Fitch Upgrade Pushes Portugal Bonds Higher
Fitch Upgrade Pushes Portugal Bonds Higher

Investors bid up Portugal’s government debt on Monday, sending yields to their lowest level since 2015, after a crucial rating upgrade by Fitch added to optimism over the country’s strong recovery after a bailout six years ago.

Portugal’s 10-year bond yield fell to 1.768% from a closing level of 1.808% at the end of last week. It has not closed a day at such a low level since April 2015, Reuters data show.

Late on Friday, Fitch upgraded Portugal two notches, taking it out of junk territory and into investment grade. The decision followed an upgrade in September to investment grade by S&P Global and will mean that Portugal’s bonds will qualify for inclusion into major bond indices for the first time in six years.

Portugal was one of the economies that was hit worst by the eurozone debt crisis that began in 2011. Its jobless rate had surged to almost 18% by 2013, according to figures from Eurostat, the eurozone’s statistical agency.

It received a €78 billion ($92 billion) international bailout in 2011, and the yield on its 10-year bond reached a peak of 17.35% a year later.
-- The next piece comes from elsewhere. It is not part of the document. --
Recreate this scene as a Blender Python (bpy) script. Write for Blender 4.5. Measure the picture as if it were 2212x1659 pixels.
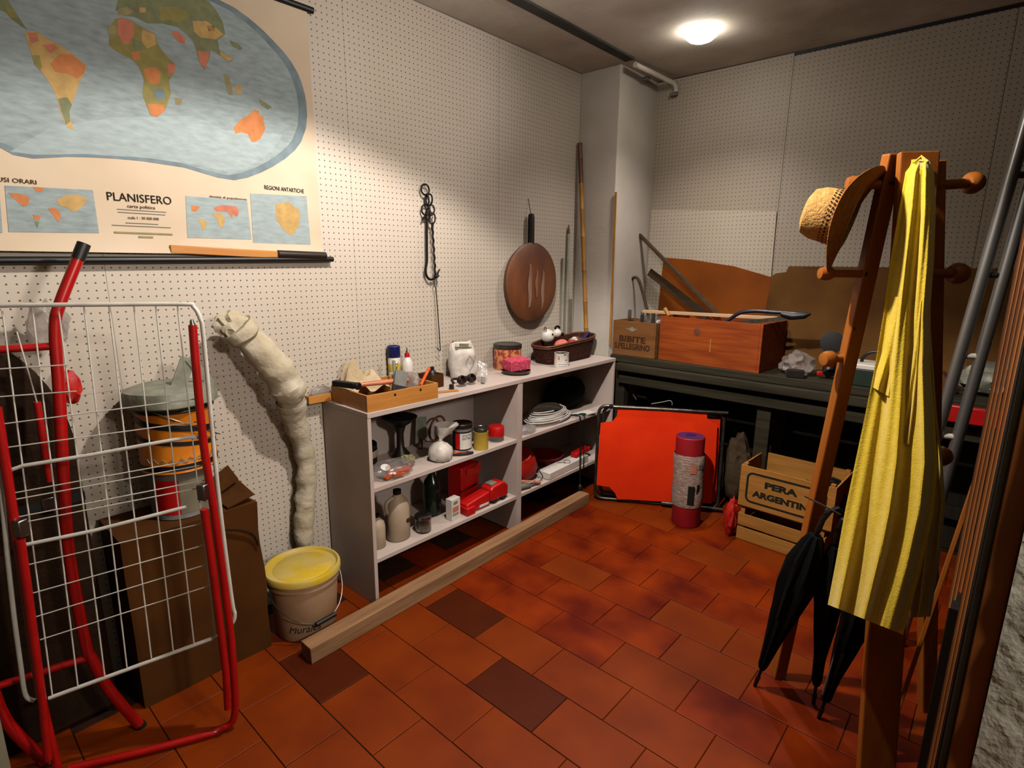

But a recovery has taken hold over the past two years as Portugal’s socialist government has looked to tackle unemployment, repair its public finances and bolster its banking sector. The unemployment rate clocked in at 8.6% in October.

“The Portuguese economy has experienced a strong cyclical recovery since mid-2016 and the short term outlook has also improved,” Fitch said in its report, adding that “strong labor market performance confirms the strength of the recovery.”